══ DATA LINES

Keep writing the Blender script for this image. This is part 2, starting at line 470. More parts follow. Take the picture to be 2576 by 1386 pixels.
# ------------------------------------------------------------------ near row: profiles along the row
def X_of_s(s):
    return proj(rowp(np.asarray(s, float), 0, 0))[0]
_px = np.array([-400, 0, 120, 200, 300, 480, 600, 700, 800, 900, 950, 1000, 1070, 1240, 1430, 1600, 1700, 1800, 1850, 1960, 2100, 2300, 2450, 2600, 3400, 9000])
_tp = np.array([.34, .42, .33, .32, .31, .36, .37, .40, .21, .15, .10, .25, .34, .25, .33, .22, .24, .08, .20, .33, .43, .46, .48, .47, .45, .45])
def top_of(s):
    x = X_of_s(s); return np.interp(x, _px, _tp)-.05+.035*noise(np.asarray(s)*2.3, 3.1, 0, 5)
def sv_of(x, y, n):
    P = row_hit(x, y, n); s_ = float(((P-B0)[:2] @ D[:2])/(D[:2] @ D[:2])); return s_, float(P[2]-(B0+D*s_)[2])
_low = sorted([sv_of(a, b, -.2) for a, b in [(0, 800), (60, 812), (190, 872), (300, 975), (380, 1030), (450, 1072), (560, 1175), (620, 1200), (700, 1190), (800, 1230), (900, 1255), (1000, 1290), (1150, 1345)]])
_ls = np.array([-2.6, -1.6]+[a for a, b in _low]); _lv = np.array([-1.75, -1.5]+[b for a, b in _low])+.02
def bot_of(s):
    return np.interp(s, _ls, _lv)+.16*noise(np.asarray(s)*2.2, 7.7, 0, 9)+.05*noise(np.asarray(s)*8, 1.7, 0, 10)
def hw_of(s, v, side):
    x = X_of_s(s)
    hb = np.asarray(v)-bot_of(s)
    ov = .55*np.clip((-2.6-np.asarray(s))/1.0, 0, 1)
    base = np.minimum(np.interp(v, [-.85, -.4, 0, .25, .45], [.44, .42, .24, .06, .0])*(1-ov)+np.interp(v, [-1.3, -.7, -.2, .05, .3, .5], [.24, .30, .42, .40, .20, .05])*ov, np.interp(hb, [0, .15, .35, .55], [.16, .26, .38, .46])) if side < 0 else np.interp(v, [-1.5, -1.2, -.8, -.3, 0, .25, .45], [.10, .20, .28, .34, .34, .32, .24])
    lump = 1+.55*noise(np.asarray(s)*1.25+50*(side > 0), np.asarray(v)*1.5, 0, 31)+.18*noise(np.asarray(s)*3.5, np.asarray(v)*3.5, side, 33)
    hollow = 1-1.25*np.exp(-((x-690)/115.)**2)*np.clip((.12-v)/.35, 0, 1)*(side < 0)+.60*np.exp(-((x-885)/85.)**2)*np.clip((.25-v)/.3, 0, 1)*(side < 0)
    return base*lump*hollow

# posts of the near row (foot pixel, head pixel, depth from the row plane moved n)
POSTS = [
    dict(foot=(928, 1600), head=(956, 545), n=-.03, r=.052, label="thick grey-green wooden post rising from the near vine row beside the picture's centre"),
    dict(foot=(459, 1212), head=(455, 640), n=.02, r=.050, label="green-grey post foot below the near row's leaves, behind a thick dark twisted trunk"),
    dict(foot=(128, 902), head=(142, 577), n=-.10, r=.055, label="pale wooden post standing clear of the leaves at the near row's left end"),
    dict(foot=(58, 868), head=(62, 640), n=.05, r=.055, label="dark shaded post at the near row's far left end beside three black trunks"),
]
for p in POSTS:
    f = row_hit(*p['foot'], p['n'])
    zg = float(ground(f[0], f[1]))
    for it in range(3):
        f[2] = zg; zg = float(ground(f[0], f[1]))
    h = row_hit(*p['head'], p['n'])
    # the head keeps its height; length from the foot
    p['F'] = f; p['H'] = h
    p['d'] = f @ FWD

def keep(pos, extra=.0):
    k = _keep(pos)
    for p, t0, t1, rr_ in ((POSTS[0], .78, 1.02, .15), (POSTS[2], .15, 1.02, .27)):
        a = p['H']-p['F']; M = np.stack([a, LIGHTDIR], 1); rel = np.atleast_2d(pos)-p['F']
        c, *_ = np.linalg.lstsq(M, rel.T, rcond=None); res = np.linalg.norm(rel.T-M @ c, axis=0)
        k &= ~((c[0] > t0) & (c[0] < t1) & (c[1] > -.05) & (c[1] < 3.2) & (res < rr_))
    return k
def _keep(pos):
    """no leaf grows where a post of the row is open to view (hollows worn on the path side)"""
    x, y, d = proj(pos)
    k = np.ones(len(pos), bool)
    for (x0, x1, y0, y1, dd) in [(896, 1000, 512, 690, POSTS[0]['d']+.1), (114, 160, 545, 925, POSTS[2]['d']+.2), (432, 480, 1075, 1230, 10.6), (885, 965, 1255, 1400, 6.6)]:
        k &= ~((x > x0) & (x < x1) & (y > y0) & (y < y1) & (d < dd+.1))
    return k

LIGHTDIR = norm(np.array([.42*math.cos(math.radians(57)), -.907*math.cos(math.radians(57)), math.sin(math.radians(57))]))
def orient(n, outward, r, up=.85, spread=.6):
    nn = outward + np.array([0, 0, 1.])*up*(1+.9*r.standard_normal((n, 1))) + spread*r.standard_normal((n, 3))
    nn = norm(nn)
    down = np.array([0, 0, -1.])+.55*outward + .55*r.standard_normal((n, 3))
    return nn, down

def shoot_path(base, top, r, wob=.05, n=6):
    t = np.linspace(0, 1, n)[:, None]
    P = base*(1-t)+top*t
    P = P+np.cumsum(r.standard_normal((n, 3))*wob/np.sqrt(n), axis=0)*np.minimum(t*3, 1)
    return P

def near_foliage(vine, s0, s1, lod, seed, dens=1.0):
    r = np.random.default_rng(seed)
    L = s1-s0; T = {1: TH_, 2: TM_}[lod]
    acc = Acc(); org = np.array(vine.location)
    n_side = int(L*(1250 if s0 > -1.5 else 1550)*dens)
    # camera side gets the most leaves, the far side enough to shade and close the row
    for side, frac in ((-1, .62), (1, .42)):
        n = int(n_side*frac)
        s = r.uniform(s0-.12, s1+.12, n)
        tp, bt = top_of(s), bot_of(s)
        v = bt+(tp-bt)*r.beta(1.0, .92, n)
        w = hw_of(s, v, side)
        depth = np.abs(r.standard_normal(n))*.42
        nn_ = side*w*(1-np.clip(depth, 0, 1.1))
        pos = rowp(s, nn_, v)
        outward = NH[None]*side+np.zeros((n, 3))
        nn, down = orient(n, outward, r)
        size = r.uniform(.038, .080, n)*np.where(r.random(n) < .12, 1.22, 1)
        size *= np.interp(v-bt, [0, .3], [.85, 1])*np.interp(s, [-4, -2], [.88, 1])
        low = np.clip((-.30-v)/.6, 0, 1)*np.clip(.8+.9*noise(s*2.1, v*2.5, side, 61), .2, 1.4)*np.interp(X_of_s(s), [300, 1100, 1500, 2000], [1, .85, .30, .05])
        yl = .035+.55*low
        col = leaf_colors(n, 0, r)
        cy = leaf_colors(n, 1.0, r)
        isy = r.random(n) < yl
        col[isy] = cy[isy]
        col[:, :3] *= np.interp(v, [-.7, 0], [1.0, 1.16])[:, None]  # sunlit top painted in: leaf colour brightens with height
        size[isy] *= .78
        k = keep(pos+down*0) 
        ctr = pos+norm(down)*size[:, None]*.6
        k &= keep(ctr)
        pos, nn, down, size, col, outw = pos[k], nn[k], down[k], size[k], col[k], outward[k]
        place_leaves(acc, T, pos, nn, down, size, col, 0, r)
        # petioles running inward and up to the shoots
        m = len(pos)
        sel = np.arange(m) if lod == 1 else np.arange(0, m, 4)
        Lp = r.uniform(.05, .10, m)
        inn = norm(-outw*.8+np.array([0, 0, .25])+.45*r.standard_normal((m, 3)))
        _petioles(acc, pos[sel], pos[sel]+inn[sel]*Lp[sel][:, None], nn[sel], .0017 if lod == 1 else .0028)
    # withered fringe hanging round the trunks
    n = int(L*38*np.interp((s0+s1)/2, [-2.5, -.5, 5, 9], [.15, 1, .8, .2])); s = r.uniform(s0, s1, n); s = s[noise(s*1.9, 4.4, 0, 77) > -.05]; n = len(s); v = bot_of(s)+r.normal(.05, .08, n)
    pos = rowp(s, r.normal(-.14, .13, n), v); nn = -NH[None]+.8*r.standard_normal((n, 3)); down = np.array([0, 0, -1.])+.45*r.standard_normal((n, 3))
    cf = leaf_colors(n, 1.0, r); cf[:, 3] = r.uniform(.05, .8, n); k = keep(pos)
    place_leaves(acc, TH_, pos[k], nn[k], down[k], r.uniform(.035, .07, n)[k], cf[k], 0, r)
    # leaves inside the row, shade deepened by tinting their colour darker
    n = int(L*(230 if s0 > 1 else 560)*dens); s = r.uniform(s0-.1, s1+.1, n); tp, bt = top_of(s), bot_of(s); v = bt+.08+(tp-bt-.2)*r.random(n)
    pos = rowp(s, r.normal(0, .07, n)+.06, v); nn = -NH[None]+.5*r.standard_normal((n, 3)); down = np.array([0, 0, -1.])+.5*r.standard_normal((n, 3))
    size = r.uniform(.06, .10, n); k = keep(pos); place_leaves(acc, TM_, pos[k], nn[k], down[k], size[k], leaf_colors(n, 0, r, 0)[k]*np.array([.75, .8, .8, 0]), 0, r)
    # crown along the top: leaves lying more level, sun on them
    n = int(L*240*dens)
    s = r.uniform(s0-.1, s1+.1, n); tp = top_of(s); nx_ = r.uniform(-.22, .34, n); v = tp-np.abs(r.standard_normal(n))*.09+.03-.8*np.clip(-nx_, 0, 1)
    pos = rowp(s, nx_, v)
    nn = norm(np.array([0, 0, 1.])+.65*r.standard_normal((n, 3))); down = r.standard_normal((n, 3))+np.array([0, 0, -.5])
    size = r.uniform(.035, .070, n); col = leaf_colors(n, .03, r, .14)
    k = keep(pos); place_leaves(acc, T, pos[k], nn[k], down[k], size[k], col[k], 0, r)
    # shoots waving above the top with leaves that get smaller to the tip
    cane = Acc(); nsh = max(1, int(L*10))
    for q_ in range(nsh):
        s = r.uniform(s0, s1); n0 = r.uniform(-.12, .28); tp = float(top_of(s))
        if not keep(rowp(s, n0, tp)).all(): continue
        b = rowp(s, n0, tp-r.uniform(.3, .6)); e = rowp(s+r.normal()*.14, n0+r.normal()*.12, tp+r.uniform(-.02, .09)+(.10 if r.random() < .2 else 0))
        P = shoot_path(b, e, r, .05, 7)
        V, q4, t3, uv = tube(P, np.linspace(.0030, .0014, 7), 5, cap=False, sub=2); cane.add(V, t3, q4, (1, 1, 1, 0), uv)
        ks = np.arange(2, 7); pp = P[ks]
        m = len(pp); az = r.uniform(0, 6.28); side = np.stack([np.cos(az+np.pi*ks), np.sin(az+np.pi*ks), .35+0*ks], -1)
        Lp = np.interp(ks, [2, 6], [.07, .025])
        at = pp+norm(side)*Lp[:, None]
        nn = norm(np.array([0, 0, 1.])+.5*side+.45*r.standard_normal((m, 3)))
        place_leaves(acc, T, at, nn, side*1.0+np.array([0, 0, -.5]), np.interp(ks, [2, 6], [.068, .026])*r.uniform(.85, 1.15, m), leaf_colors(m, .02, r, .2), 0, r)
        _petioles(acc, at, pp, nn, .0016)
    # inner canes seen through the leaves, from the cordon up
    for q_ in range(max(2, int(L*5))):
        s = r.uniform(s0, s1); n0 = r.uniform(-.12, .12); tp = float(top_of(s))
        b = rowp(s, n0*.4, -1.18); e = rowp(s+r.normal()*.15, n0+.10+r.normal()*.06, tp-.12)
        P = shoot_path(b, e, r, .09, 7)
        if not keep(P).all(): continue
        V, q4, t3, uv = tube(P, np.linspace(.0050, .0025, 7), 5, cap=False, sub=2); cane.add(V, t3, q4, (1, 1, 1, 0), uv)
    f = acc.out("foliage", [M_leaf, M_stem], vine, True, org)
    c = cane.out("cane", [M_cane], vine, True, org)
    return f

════

**WRITTEN REQUEST**
Everything from the line that contains "place_leaves(acc, T, pos, nn, down, size, col, 0, r)" through the line that contains "pos = rowp(s, r.normal(0, .07, n)+.06, v);" is to be transcribed exactly, and nothing outside that range.

**CORRECT OUTPUT**
        place_leaves(acc, T, pos, nn, down, size, col, 0, r)
        # petioles running inward and up to the shoots
        m = len(pos)
        sel = np.arange(m) if lod == 1 else np.arange(0, m, 4)
        Lp = r.uniform(.05, .10, m)
        inn = norm(-outw*.8+np.array([0, 0, .25])+.45*r.standard_normal((m, 3)))
        _petioles(acc, pos[sel], pos[sel]+inn[sel]*Lp[sel][:, None], nn[sel], .0017 if lod == 1 else .0028)
    # withered fringe hanging round the trunks
    n = int(L*38*np.interp((s0+s1)/2, [-2.5, -.5, 5, 9], [.15, 1, .8, .2])); s = r.uniform(s0, s1, n); s = s[noise(s*1.9, 4.4, 0, 77) > -.05]; n = len(s); v = bot_of(s)+r.normal(.05, .08, n)
    pos = rowp(s, r.normal(-.14, .13, n), v); nn = -NH[None]+.8*r.standard_normal((n, 3)); down = np.array([0, 0, -1.])+.45*r.standard_normal((n, 3))
    cf = leaf_colors(n, 1.0, r); cf[:, 3] = r.uniform(.05, .8, n); k = keep(pos)
    place_leaves(acc, TH_, pos[k], nn[k], down[k], r.uniform(.035, .07, n)[k], cf[k], 0, r)
    # leaves inside the row, shade deepened by tinting their colour darker
    n = int(L*(230 if s0 > 1 else 560)*dens); s = r.uniform(s0-.1, s1+.1, n); tp, bt = top_of(s), bot_of(s); v = bt+.08+(tp-bt-.2)*r.random(n)
    pos = rowp(s, r.normal(0, .07, n)+.06, v); nn = -NH[None]+.5*r.standard_normal((n, 3)); down = np.array([0, 0, -1.])+.5*r.standard_normal((n, 3))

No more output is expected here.